Havia também a questão do
conceito de arqueologia utilizado
pela Marinha. Os objetos do Sacramento, muitos em exibição no
Espaço Cultural da Marinha no
Rio, serviram para "ilustrar a história", diz Rambelli.
Para ele e seus colegas, o sítio arqueológico é capaz ele próprio de
dar informações novas, especialmente se os objetos forem descritos em seu devido contexto. Por
exemplo, na época colonial não
era permitido que mulheres embarcassem em navios de guerra.

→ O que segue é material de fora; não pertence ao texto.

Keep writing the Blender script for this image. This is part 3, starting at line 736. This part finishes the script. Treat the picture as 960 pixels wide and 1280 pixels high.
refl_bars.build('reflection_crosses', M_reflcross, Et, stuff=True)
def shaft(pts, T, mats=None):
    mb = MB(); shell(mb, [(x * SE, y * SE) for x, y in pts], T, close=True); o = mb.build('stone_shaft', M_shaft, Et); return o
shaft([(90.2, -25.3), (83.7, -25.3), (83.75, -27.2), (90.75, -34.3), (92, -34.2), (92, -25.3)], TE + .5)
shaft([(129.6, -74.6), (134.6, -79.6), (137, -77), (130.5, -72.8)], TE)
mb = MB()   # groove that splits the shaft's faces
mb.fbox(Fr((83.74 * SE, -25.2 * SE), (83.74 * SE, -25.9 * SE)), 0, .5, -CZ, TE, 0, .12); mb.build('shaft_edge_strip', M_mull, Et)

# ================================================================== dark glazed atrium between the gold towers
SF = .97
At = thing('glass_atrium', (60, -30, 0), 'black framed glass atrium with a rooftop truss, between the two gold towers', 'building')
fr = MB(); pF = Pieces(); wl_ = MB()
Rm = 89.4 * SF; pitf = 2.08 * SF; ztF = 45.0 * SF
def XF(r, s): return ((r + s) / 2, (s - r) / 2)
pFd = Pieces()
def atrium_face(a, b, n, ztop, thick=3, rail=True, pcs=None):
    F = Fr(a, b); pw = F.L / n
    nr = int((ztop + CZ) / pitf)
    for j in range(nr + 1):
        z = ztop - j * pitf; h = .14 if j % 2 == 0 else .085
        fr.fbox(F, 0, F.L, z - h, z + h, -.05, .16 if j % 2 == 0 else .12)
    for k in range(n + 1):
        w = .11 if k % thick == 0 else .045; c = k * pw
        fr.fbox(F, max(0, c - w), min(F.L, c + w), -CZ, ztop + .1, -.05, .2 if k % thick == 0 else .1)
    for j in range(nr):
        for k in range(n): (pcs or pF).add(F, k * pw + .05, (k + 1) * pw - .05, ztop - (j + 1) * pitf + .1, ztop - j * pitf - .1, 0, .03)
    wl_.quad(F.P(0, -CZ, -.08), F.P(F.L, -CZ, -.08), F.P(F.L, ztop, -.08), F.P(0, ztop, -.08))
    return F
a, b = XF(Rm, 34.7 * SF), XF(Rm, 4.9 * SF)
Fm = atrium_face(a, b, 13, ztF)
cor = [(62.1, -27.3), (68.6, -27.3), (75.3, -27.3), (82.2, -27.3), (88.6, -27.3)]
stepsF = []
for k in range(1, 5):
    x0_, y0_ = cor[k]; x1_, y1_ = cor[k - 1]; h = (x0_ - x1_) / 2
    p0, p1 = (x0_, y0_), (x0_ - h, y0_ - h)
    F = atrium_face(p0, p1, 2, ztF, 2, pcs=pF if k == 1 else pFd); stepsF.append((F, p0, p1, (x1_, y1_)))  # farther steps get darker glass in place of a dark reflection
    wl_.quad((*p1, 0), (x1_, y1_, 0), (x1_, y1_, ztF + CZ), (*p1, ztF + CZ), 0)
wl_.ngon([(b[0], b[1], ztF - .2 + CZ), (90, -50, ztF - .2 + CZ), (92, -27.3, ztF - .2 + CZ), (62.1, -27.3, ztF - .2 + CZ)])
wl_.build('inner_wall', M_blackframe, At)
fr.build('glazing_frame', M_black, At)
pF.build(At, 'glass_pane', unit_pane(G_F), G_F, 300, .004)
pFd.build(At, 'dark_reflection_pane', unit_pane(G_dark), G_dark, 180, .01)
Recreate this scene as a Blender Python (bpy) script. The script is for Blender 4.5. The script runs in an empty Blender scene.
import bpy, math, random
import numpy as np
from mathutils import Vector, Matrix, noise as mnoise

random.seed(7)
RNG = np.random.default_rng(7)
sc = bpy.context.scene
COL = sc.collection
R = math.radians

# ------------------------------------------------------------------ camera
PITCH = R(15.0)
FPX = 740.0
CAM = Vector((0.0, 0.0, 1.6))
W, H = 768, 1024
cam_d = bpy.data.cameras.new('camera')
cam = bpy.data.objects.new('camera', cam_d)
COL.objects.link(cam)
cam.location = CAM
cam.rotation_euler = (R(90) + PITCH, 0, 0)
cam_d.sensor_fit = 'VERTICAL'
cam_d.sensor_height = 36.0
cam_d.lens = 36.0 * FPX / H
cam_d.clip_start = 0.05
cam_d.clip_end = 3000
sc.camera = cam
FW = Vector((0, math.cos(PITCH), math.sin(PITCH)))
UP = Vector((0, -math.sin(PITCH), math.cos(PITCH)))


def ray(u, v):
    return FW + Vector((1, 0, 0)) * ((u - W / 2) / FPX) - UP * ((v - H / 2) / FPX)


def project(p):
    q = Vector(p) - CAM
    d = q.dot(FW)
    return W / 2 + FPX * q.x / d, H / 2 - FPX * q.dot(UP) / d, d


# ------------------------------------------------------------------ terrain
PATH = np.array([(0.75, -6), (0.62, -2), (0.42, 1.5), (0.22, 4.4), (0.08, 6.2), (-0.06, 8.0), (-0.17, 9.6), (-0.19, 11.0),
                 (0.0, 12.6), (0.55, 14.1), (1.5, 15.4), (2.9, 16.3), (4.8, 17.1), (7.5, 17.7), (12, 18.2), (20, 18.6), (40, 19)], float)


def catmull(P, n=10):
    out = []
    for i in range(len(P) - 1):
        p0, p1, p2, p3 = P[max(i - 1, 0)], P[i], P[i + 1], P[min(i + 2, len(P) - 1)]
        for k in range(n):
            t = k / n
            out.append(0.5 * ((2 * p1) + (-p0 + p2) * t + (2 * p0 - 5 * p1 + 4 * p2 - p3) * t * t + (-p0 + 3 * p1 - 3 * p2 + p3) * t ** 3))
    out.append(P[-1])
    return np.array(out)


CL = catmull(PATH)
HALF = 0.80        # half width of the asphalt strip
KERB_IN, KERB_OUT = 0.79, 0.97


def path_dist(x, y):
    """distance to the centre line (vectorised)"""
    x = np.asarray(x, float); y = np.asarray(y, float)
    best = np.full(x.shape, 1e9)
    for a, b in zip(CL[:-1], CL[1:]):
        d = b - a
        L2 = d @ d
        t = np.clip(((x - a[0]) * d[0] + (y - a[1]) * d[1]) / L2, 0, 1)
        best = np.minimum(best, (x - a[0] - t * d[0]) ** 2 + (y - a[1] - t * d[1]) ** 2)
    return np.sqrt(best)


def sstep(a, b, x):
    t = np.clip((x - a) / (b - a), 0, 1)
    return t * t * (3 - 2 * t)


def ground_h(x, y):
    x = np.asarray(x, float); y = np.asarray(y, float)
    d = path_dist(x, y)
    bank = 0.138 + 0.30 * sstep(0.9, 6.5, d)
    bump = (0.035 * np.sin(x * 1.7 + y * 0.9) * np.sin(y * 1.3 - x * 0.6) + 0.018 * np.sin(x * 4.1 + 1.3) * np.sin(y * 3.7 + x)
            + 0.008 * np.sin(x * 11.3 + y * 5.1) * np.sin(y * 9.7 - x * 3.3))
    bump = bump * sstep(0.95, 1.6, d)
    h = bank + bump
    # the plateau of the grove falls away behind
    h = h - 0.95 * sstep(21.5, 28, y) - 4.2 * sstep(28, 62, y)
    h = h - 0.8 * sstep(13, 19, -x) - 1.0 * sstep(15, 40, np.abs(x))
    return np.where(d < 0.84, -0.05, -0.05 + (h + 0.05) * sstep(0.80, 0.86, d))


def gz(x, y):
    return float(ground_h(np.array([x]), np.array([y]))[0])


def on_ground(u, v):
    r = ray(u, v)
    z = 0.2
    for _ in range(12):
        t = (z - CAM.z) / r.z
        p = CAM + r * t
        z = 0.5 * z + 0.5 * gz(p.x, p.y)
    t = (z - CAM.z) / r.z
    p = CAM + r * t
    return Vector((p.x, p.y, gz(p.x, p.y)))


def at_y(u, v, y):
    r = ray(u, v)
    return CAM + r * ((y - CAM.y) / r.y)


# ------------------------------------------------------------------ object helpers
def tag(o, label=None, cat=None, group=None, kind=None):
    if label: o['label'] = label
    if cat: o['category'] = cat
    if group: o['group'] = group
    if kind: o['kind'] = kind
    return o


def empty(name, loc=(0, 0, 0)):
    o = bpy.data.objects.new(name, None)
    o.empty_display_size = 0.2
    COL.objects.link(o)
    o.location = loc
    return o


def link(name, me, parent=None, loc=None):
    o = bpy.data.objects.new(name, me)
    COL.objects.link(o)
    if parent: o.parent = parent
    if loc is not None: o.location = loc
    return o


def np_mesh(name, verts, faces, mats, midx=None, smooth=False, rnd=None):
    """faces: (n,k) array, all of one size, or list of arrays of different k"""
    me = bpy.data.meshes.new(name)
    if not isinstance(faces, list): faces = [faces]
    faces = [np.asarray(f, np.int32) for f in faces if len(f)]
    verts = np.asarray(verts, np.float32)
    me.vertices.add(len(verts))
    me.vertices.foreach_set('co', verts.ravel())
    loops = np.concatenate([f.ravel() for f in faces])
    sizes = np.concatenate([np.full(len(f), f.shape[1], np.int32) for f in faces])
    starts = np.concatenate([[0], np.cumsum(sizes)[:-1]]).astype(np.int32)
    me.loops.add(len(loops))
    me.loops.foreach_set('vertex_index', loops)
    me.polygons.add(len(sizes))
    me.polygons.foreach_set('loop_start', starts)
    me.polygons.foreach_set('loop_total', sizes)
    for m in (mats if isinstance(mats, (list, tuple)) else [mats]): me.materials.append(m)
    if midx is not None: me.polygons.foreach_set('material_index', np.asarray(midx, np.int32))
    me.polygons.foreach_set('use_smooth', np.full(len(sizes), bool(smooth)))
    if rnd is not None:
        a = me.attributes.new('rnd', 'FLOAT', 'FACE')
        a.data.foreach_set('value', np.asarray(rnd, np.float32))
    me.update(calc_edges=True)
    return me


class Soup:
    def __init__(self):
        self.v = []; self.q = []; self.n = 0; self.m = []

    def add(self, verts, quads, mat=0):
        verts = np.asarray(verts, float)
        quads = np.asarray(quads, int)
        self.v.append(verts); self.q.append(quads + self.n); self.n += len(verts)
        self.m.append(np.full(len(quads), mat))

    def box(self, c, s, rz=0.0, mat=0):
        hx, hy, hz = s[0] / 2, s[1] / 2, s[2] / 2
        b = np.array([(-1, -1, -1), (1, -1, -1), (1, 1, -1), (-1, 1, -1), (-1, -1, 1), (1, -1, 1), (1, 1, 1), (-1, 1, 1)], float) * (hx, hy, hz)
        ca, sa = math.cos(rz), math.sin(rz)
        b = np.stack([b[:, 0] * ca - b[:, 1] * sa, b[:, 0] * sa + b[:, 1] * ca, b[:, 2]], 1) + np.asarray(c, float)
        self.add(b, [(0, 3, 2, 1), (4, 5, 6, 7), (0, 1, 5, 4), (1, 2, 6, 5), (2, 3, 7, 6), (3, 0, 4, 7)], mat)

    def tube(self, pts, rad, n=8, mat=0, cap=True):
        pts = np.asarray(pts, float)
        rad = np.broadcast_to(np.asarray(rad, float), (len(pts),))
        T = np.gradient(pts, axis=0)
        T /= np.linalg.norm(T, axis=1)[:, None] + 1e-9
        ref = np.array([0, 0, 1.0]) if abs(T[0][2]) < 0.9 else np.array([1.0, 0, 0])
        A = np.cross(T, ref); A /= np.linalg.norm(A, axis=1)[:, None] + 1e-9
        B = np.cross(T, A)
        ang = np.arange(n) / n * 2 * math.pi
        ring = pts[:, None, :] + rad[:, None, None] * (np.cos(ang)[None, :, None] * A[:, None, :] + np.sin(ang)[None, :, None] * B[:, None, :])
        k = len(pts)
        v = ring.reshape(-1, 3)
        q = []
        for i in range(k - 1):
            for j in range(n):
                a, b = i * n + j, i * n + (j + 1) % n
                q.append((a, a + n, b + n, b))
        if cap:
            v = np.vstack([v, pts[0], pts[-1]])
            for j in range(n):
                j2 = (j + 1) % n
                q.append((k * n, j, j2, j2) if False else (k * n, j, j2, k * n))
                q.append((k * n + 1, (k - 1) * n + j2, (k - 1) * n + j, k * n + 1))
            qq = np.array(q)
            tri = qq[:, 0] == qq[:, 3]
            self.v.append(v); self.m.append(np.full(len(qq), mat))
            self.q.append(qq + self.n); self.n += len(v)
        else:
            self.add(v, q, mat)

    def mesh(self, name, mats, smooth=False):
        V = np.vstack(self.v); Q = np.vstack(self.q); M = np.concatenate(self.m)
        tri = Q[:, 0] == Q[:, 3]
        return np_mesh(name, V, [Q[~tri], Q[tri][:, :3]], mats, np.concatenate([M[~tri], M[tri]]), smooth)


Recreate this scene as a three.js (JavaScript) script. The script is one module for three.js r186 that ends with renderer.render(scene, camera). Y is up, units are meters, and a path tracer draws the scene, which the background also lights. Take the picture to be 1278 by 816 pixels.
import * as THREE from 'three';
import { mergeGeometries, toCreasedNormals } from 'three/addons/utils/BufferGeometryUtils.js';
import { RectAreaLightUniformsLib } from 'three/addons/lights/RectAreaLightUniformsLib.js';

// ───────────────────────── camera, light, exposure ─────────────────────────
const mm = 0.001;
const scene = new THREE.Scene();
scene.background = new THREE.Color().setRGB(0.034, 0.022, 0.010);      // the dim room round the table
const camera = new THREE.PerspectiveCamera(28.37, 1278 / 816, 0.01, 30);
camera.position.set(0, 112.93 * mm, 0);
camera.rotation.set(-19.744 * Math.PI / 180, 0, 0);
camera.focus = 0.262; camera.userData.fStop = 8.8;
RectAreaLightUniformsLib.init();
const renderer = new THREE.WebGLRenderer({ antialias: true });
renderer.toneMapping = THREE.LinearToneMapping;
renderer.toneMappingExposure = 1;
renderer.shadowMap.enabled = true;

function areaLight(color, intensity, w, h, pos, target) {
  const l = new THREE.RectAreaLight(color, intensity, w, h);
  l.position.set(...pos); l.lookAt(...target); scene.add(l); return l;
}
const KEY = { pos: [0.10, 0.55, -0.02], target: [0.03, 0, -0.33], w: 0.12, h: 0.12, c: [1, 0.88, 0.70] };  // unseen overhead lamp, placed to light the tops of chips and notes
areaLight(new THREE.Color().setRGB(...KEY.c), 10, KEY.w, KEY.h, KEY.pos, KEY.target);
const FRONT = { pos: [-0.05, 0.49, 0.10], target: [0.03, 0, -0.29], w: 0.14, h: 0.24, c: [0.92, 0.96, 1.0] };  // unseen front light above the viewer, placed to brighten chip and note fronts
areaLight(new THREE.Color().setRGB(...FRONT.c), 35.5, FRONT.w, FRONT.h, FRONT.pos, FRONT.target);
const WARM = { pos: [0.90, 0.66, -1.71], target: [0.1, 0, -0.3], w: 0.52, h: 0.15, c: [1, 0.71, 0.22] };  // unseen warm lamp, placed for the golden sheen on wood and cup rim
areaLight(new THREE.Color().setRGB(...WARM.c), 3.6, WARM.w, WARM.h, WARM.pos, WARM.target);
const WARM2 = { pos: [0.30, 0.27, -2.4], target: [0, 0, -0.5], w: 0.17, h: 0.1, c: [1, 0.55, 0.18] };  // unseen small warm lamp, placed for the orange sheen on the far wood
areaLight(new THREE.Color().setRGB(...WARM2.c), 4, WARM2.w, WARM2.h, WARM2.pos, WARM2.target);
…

Achar um esqueleto de mulher no
porão do navio pode indicar que
algumas viajavam clandestinas.
Há poucos arqueólogos brasileiros especializados em escavações subaquáticas. Três deles ainda estão fazendo pós-graduação
no Museu de Arqueologia e Etnologia da USP: Rambelli, que fez especialização no Centro Nacional
de Pesquisas Arqueológicas Subaquáticas da França, está terminando o doutorado. Paulo Fernando Bava de Camargo e Flávio
Ricci Calippo cursam o mestrado.
Os três procuram fazer um mapeamento, sem retirar objetos, de
sítios no litoral paulista. Nem
sempre os locais estão vinculados
a naufrágios. Bava, por exemplo,
está localizando os restos de um
forte que foi engolido pelas águas.
Ele e seu colega de mestrado
participaram como estagiários
das escavações da nau portuguesa
Nossa Senhora dos Mártires, naufragada em 1606 junto à barra do
Tejo, na entrada de Lisboa.
A nau vinha do Oriente carregada com pimenta. A bordo se
achou porcelana chinesa característica do período 1573-1620 e um
astrolábio datado de "1605".
O barco foi objeto de um minucioso estudo multidisciplinar. Detalhes, como o tipo de pratos e canecas, podem dar pistas valiosas
de como era a vida a bordo.
Rambelli espera que algo parecido possa ocorrer no Brasil. Mas
para isso seria preciso que as instituições de pesquisa tivessem recursos -algo que, hoje, só as firmas de resgate parecem ter.